Fishing vessels also experienced serious accidents in the waters around Svalbard. The Petrozavodsk, a fishery support ship, ran aground at the southern tip of Bjørnøya in 2009. While all crew was airlifted to safety the vessel was unsalvageable and subsequently broke apart.

Tourist vessel traffic increased seven-fold between 2000 and 2014 and more than 550 vessels ranging from cruise ships and expedition vessels to private yachts now explore the archipelago’s waters. Between 1998 and 2014 Svalbard and Jan Mayen saw 48 shipping accidents, including 14 groundings. While passenger vessels are at higher risk for groundings due to their larger draft, fishing vessels are more prone to collisions and on-board fires. Icy conditions during the winter month represent a significant danger to all vessels, as was the case with the fishing trawler Remøy, which became trapped in ice between Moffen Island and Mosselhalvøya and had to be rescued by Coast Guard icebreaker Svalbard through 1-meter-thick ice.

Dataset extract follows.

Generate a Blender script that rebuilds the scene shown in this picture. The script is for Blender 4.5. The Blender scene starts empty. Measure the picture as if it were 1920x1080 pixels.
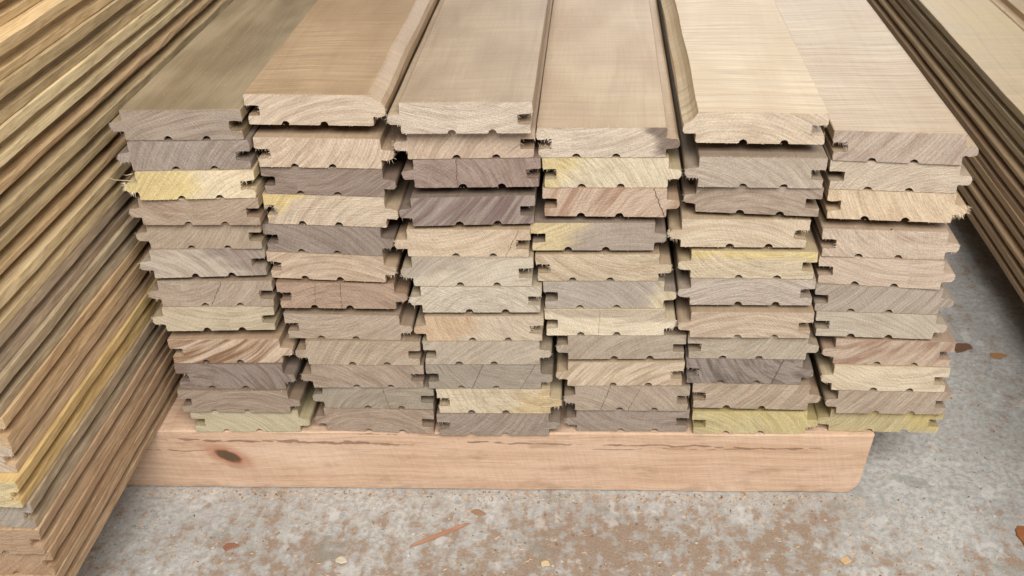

Near misses throughout the Arctic

Accidents and near-misses have also occurred along Canada’s Northwest Passage, Russia’s Northern Sea Route, and throughout Greenland’s coastal waters. This past summer, the Akademik Ioffe ran aground in Canada’s Gulf of Boothia with Coast Guard assistance nearly 48 hours away. Fortunately, the vessel’s sister ship traveled nearby and was able to provide assistance to the 162 passengers and crew. A similar incidence occurred in 2010 near Kugluktuk when the Clipper Adventurer ran into a rock shelf and nearly 200 people aboard had to be rescued by the Canadian Coast Guard.

Along Russia’s NSR the risk from increasing shipping activity emanates from growing cargo traffic. Last year the bulk carrier Nordic Barents and the nuclear icebreaker Vaygach collided in challenging conditions leaving the former with damage to its bow. And in 2010 two oil tankers, Indiga and Varzuga, each carrying 13,300 tons of diesel fuel collided along the NSR, fortunately not resulting in any oil spills.

Greenland’s iceberg-filled waters attract a substantial amount of tourist traffic. Safety protocols require large cruise ships to travel in pairs allowing for nearby assistance in case of emergency. Nonetheless, 23 cruise passengers suddenly found themselves in icy waters when a locally-hired tour boat sank in 2016. Again, fortunately, rescue was close by when the main cruise ship L’Austral dispatched Zodiac boats. A decade prior, in 2007 the Disko II ran aground near Qeqertarsuaq island and 50 people had to be airlifted to safety. Greenland alone sees 80-90 search-and-rescue missions per year in which 200-300 people are rescued.

Challenges and requirements differ by region

While vast geographical differences exist between the five SAR regions split among the Arctic coastal states, harsh weather conditions, ice conditions, and remoteness in case of need for rescue are a common theme. Limited resources to save people in distress in case of accidents is the predominant challenge. A specific Svalbard exercise conducted in 2015 showed that the two Super Puma helicopters based on Longyearbyen would be able to evacuate 80 persons within a seven hours period – by far insufficient to evacuate passengers from even a single average-sized cruise ship.

As in last week’s Northguider incident, luck has been a significant factor to thus far preventing major loss of life in accidents throughout the Arctic. And while search-and-rescue capacities have been improved, they remain insufficient. “In the last decades, emergency preparedness resources in the Arctic have been significantly strengthened through the addition of available vessels and helicopters. However, still the response time may be long and the capacity limited if major incidents occur,“ the authors conclude.